1) Loose lips sink ships. If you are spouting hate speech about your soon-to-be-ex, or adding satirical hash tags to photos of them, you should expect your words to be thrown back at you during the divorce action. These online comments can be used as evidence of either an unwillingness to negotiate in good faith, or an unwillingness to facilitate a relationship between your children and your spouse. Venting is cathartic, but doing it online is not necessary. Find a trusted friend who you can talk with, and trust that (eventually) your awful-good-for-nothing-spouse will either be out of your life forever, or, if you have children, will learn how to co-parent with you.

2) Photos are worth a thousand words. That photo of you, with your baby on your lap, at a table with beer bottles on it will haunt you, even if your BFF is willing to testify that you were not drinking. How about the photo of you out with your girlfriends at a concert when your kids are with their dad? You certainly look like a party girl. What about the selfie with your new love? It better be after the divorce, and there better not be multiple new partners. Be selective in what you to the photos you place on Facebook or Instagram. Don't just check the photo to see if you look your personal best, but look closely at your surroundings. Is it something your great-grandmother would think is nice? Or is it something that sends the wrong message about you? While rarely legally significant, too many sexy or suggestive photos can hurt your credibility when alimony,, parenting time, custody, and property issues are decided.

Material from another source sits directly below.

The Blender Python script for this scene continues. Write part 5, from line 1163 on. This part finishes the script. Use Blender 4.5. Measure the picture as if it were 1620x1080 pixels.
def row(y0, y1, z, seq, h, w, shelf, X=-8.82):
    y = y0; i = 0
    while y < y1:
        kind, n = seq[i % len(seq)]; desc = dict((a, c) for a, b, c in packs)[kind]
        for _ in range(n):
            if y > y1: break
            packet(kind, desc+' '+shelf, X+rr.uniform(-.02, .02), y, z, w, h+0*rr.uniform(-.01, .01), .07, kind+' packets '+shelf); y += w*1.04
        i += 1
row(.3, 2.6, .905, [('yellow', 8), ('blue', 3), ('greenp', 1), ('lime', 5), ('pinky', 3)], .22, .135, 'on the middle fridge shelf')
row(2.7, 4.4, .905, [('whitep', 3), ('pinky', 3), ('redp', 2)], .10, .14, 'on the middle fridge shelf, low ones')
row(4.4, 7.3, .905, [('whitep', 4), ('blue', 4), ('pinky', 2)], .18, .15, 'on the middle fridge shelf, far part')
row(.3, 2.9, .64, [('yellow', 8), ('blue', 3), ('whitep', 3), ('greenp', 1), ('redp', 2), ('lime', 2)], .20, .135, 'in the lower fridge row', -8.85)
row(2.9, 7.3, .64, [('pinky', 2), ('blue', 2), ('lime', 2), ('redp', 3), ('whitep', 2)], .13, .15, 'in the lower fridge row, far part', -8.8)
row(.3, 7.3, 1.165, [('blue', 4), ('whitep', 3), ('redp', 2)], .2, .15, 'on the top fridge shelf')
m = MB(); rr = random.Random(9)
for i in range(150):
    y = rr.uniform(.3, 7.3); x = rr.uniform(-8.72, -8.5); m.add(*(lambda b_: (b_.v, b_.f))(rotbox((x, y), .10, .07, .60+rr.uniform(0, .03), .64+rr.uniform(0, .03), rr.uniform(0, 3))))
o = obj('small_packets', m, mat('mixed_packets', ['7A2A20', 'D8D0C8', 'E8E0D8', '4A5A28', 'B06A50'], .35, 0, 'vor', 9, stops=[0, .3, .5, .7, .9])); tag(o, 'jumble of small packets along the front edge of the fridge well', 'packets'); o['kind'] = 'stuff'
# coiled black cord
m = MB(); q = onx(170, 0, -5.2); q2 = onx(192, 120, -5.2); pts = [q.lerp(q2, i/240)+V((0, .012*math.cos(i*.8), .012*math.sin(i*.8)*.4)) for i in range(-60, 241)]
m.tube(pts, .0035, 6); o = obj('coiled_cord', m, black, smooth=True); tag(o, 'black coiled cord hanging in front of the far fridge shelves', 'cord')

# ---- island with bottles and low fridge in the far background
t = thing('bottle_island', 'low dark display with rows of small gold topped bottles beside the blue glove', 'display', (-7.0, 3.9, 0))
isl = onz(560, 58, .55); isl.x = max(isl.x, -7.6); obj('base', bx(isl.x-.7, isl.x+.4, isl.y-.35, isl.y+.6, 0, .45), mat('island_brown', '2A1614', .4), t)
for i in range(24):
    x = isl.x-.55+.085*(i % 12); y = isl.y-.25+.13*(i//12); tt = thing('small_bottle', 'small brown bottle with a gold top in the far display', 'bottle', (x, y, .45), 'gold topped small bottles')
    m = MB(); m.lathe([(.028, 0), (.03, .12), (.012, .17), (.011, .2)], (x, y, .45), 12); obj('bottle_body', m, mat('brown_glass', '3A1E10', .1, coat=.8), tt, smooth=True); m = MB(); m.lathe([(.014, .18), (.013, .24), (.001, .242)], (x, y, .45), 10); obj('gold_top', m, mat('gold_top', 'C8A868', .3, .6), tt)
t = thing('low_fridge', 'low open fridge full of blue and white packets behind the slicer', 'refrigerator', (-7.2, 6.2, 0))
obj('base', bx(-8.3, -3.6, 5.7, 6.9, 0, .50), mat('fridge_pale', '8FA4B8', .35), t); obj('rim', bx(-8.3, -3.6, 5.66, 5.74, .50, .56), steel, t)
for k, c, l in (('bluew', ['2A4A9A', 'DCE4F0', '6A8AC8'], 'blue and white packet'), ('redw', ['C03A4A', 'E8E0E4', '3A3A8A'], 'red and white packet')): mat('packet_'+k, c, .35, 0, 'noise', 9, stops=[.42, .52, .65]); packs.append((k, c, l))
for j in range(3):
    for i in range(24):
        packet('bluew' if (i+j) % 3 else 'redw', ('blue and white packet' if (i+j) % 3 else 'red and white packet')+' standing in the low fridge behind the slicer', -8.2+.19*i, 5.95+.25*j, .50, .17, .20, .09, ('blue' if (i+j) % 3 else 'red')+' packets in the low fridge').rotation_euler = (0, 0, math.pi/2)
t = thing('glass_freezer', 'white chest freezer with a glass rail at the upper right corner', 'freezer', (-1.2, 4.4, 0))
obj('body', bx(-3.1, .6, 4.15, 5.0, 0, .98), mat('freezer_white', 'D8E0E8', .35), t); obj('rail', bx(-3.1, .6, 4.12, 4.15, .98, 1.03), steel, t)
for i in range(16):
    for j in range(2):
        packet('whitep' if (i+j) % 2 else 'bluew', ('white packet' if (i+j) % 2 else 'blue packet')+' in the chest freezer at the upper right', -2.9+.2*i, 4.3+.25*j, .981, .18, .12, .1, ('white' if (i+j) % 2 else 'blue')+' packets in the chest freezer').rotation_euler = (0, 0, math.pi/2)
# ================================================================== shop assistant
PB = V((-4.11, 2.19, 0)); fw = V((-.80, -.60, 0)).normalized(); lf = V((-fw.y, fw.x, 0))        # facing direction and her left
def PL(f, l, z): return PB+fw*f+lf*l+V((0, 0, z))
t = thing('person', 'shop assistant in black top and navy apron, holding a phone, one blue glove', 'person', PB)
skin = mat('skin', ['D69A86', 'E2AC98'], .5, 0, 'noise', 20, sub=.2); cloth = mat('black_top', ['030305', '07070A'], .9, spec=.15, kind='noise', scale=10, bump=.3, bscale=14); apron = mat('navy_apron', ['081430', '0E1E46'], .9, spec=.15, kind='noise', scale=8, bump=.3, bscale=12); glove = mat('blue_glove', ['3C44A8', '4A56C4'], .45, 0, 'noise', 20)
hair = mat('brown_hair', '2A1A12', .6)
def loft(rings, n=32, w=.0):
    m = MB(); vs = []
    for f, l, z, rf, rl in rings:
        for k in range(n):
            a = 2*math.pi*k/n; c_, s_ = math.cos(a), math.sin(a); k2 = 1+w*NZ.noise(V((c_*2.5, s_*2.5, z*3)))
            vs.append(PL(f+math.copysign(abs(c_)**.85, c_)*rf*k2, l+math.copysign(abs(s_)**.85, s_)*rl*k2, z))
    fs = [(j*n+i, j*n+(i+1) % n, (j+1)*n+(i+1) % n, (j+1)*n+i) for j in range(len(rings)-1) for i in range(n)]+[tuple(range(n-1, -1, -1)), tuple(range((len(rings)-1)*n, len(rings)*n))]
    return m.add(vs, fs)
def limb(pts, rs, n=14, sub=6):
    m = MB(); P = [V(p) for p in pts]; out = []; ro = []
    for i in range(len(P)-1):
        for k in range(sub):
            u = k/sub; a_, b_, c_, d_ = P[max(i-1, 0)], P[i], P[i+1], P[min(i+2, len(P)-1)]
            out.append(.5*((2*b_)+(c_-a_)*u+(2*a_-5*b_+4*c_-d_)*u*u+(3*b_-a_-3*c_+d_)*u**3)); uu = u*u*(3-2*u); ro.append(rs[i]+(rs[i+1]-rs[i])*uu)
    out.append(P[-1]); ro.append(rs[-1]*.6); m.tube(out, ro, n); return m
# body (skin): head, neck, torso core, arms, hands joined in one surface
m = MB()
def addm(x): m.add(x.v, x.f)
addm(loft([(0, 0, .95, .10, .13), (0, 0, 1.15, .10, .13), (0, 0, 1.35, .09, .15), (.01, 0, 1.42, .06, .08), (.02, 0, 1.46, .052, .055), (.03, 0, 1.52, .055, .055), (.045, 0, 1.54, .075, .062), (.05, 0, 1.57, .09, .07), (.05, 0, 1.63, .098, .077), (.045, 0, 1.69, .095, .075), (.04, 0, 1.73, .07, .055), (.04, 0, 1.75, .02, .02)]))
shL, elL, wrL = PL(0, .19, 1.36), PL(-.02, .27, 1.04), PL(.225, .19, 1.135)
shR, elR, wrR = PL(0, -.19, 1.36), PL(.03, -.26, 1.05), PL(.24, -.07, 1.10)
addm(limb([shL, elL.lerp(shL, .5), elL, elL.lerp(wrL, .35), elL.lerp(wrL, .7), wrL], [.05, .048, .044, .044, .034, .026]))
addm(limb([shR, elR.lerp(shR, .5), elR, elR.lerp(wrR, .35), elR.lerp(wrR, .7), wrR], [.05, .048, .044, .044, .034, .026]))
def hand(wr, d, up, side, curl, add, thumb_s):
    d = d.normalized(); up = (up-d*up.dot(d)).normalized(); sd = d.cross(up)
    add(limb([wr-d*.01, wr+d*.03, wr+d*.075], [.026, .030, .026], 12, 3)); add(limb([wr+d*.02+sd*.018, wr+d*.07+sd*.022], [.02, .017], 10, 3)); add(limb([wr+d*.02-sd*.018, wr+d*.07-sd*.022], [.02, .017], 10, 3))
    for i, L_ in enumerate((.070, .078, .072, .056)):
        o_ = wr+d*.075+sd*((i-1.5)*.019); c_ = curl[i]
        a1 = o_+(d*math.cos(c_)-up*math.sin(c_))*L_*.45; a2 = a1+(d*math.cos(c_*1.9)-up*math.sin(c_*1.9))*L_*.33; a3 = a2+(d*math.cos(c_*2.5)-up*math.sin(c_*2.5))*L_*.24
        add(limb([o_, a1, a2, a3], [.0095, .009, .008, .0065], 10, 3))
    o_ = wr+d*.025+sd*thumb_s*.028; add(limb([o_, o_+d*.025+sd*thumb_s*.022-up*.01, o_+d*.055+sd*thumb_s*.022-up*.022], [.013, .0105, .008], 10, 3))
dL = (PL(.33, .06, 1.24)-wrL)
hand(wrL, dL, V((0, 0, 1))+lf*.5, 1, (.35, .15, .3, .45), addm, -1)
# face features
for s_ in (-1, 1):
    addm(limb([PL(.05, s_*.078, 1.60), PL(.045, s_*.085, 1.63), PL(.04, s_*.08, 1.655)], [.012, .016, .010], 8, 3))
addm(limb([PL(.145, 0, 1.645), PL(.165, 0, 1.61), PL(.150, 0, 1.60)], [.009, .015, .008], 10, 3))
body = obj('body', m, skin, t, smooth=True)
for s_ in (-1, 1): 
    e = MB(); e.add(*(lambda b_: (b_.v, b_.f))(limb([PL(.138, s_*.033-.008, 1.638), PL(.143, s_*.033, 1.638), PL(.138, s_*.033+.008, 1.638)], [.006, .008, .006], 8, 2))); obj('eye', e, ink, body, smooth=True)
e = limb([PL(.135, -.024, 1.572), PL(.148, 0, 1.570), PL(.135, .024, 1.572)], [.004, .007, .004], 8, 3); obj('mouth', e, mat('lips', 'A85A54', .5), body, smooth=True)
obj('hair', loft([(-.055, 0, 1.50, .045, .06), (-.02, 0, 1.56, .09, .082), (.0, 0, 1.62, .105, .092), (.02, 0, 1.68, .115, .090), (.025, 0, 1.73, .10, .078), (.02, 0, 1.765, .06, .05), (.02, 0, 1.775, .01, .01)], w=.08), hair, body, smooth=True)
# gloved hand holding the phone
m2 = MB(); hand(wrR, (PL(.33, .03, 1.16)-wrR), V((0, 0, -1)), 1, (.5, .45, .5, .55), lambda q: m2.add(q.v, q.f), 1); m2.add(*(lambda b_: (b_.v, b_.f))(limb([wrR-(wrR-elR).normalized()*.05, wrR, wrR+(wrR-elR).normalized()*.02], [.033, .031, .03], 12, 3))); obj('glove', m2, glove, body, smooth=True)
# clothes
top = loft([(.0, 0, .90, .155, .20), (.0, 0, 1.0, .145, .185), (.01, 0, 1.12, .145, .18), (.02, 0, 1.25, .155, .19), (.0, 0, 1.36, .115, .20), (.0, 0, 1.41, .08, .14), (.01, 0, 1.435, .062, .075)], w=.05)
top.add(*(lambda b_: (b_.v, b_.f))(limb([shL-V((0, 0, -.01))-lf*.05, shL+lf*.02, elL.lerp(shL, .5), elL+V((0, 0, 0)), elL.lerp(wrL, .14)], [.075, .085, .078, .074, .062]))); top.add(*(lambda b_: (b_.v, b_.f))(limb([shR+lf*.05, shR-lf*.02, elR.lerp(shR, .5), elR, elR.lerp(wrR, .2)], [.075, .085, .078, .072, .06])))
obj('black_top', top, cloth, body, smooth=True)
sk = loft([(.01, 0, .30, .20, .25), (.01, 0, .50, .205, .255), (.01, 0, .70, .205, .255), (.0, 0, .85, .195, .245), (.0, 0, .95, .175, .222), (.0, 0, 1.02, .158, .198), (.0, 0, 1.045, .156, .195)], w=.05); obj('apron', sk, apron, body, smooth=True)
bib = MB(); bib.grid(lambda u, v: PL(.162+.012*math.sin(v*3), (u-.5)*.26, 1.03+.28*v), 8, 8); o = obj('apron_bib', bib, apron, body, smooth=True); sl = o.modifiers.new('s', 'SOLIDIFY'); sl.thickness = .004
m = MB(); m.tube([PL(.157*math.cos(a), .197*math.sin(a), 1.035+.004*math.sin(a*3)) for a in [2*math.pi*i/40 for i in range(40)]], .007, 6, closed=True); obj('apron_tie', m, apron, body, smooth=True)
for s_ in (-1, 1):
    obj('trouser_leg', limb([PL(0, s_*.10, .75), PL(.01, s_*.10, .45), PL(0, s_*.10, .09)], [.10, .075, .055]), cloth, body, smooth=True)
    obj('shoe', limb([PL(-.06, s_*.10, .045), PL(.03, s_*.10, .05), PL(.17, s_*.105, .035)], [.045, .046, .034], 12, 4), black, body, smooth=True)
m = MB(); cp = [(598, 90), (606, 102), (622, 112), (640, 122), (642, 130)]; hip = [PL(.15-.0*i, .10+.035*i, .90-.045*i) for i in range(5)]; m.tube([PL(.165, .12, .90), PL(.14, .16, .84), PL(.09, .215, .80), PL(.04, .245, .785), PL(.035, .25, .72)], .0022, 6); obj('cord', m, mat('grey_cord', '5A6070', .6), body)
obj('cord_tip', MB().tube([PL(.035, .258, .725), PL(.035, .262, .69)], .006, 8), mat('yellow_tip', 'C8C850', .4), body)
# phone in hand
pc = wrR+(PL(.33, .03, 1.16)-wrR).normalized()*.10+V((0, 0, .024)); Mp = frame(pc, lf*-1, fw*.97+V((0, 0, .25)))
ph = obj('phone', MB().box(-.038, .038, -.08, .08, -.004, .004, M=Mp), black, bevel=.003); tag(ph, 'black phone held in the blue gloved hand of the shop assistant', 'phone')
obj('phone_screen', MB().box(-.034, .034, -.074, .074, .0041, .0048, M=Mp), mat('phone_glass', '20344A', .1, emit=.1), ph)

3) Friends forever. No one is expecting you to dismantle your Facebook account, which you have nurtured for years, just because of a divorce. But you should be sure to maximize the privacy settings so that only friends (and not friends of friends) are able to review your posts, or repost your posts. If you have friends in common with your spouse (whether it be relatives or actual friends), you have to make the decision to either unfriend all of them, or keep them as friends and refrain from damaging behavior. If you have children, and if your spouse's relatives are your Facebook friends, then you may damage your children's relationships with them if you cut them out. Your divorce from your spouse does not have to result in the divorce of your children from their aunts and uncles. However, if you are genuinely having difficulty keeping a lid on your comments, or sharing of salacious news stories, then it may be advisable to use Facebook's privacy settings for every post, thin out your group of friends, or , deactivate your account altogether.

4) Pseudonyms and secondary accounts. You are not fooling anyone by creating a second social media account. Unless you are a master of computer technology, expect that everything can be traced back to the real you.

5) Tinder, Ashley Madison, Match, and More. Yes, Michigan is a 'no fault divorce' state. This simply means that you do not need specific fault-based grounds to get a divorce. Fault that leads to the breakdown of the marriage, like infidelity and other questionable behavior, is very much a consideration for property division, spousal support, and custody. Keep that in mind before you login to any of the online dating or casual encounter websites. If your true love is not your spouse, and if your true love is out there, he or she will still be out there in a few months, when your divorce is finalized.